> **AIM OF THE TASK**
Transcribe every line, keeping it exact.

╭─ DATA EXTRACT

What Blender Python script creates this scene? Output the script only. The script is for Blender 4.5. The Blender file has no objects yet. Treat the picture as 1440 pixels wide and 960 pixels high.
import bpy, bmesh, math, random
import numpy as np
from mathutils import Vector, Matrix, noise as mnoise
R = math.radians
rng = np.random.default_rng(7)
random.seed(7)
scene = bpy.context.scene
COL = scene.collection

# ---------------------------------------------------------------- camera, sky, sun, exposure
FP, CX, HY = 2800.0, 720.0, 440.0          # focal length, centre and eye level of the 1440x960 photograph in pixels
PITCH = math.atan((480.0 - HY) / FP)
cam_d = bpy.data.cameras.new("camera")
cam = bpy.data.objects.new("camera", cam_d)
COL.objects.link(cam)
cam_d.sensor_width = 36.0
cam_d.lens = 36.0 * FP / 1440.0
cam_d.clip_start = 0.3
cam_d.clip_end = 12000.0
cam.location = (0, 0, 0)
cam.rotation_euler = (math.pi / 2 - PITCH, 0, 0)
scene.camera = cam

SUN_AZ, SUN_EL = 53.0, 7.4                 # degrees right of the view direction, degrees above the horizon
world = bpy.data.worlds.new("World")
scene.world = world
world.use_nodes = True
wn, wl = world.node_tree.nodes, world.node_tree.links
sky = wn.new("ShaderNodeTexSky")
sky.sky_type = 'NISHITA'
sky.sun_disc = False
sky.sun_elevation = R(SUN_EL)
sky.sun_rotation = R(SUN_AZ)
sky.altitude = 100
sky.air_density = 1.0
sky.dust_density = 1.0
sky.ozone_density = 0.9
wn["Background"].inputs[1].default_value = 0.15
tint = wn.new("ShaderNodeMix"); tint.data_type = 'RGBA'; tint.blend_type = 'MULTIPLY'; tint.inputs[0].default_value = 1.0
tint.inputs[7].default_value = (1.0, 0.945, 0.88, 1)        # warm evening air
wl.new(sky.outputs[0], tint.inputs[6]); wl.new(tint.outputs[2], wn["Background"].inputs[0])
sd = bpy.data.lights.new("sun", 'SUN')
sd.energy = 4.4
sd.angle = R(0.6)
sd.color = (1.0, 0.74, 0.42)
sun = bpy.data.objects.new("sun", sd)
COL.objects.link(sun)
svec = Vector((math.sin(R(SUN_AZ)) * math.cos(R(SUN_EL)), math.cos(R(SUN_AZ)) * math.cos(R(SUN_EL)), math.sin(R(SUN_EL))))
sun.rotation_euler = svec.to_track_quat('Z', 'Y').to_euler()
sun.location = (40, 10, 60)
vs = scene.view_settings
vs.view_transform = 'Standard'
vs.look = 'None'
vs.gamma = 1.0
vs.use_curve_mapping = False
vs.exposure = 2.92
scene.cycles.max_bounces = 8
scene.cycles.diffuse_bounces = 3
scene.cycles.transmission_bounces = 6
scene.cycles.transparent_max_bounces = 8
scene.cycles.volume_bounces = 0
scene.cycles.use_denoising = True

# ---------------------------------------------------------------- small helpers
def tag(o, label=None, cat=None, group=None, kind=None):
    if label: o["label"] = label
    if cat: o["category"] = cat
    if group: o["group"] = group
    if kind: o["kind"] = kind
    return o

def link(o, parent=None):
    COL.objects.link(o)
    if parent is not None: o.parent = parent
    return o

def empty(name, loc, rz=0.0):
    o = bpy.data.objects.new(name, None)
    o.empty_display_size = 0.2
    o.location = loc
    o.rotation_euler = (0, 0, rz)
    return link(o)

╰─

> **EXERCISE OUTPUT**
What Blender Python script creates this scene? Output the script only. The script is for Blender 4.5. The Blender file has no objects yet. Treat the picture as 1440 pixels wide and 960 pixels high.
import bpy, bmesh, math, random
import numpy as np
from mathutils import Vector, Matrix, noise as mnoise
R = math.radians
rng = np.random.default_rng(7)
random.seed(7)
scene = bpy.context.scene
COL = scene.collection

# ---------------------------------------------------------------- camera, sky, sun, exposure
FP, CX, HY = 2800.0, 720.0, 440.0          # focal length, centre and eye level of the 1440x960 photograph in pixels
PITCH = math.atan((480.0 - HY) / FP)
cam_d = bpy.data.cameras.new("camera")
cam = bpy.data.objects.new("camera", cam_d)
COL.objects.link(cam)
cam_d.sensor_width = 36.0
cam_d.lens = 36.0 * FP / 1440.0
cam_d.clip_start = 0.3
cam_d.clip_end = 12000.0
cam.location = (0, 0, 0)
cam.rotation_euler = (math.pi / 2 - PITCH, 0, 0)
scene.camera = cam

SUN_AZ, SUN_EL = 53.0, 7.4                 # degrees right of the view direction, degrees above the horizon
world = bpy.data.worlds.new("World")
scene.world = world
world.use_nodes = True
wn, wl = world.node_tree.nodes, world.node_tree.links
sky = wn.new("ShaderNodeTexSky")
sky.sky_type = 'NISHITA'
sky.sun_disc = False
sky.sun_elevation = R(SUN_EL)
sky.sun_rotation = R(SUN_AZ)
sky.altitude = 100
sky.air_density = 1.0
sky.dust_density = 1.0
sky.ozone_density = 0.9
wn["Background"].inputs[1].default_value = 0.15
tint = wn.new("ShaderNodeMix"); tint.data_type = 'RGBA'; tint.blend_type = 'MULTIPLY'; tint.inputs[0].default_value = 1.0
tint.inputs[7].default_value = (1.0, 0.945, 0.88, 1)        # warm evening air
wl.new(sky.outputs[0], tint.inputs[6]); wl.new(tint.outputs[2], wn["Background"].inputs[0])
sd = bpy.data.lights.new("sun", 'SUN')
sd.energy = 4.4
sd.angle = R(0.6)
sd.color = (1.0, 0.74, 0.42)
sun = bpy.data.objects.new("sun", sd)
COL.objects.link(sun)
svec = Vector((math.sin(R(SUN_AZ)) * math.cos(R(SUN_EL)), math.cos(R(SUN_AZ)) * math.cos(R(SUN_EL)), math.sin(R(SUN_EL))))
sun.rotation_euler = svec.to_track_quat('Z', 'Y').to_euler()
sun.location = (40, 10, 60)
vs = scene.view_settings
vs.view_transform = 'Standard'
vs.look = 'None'
vs.gamma = 1.0
vs.use_curve_mapping = False
vs.exposure = 2.92
scene.cycles.max_bounces = 8
scene.cycles.diffuse_bounces = 3
scene.cycles.transmission_bounces = 6
scene.cycles.transparent_max_bounces = 8
scene.cycles.volume_bounces = 0
scene.cycles.use_denoising = True

# ---------------------------------------------------------------- small helpers
def tag(o, label=None, cat=None, group=None, kind=None):
    if label: o["label"] = label
    if cat: o["category"] = cat
    if group: o["group"] = group
    if kind: o["kind"] = kind
    return o

def link(o, parent=None):
    COL.objects.link(o)
    if parent is not None: o.parent = parent
    return o

def empty(name, loc, rz=0.0):
    o = bpy.data.objects.new(name, None)
    o.empty_display_size = 0.2
    o.location = loc
    o.rotation_euler = (0, 0, rz)
    return link(o)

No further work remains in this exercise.